I probably mistook the point of your original post because you set out to answer the question “why should I care about closures, as Java programmer”, but described closures from a purely functional perspective. I believe Java programmers need to care about closures not because the functional paradigm is great, but because of how closures enrich OO programming.

Haskell and ML are much better at domain modelling than Scheme, because of their type system (which is notably absent in Ruby) We can assume “functional-style” programming in Ruby resembles Scheme more than ML, so that’s what I was relating to, given that your examples were using Ruby.

Closures in Smalltalk were originally not full static closures – they were used mostly for control structures and iteration. The full power of closures (as in Scheme etc.) was only added in a later iteration. Which seems to indicate to me that their full power was not required for the “prime use cases” of OO programming – you could still refactor to class-based objects when you needed more.

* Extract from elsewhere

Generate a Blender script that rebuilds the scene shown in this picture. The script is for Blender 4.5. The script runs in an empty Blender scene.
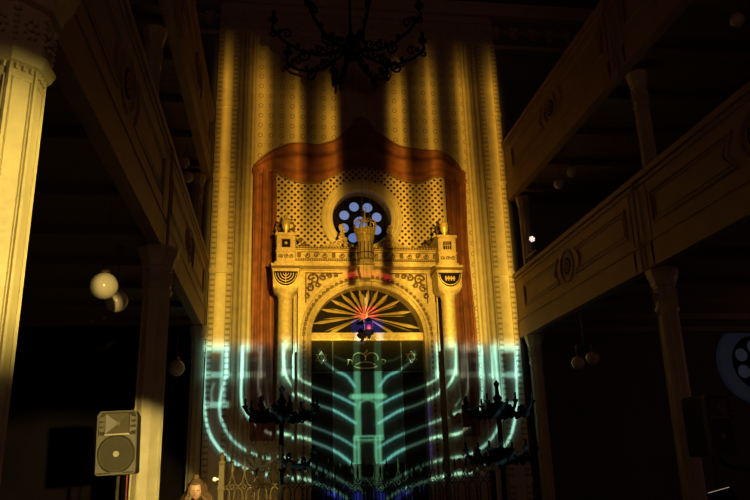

The Undo/Redo stack is a perfect example of something that should NOT be done using closures. Because each command is not one, but two closures (one for Redo, one for Undo), so which is your object identity?; a command may have a name you want to present to the user (“Undo move” vs. “Undo delete”); and when your software is supposed to persist a command log, or merge commands executed by different users on the same document, you will need a much deeper analysis (instead of just execution) of the commands. Of course you can try to refactor at some point, but searching for all usages and implementations of “Closure.apply” will not produce very meaningful results.

Transactions are another example of more than just a closure – they’ll have an isolation level, a name, an identifier,… Obtaining these property values certainly requires a broader interface than closure.apply(), or another object to wrap the closure, again splitting up object identity. What transactions do have is a Single Abstract Method – did I mention I like the CICE proposal?

So I actually would like a language that is “opinionated” in the sense that it gives guidance. Would you really want to program in an opinion-less language, if such a thing can be imagined at all? How would two pieces of code in that language every fit together? In the Tycoon libraries, each data structure was implemented three times, once functional, once imperative and once OO. Seems wasteful, doesn’t it? All language designs I like express the opinion that “goto” should be rarely used. Don’t you think? In a similar vein, I would like a language to express that most things ought to be named and related to domain concepts.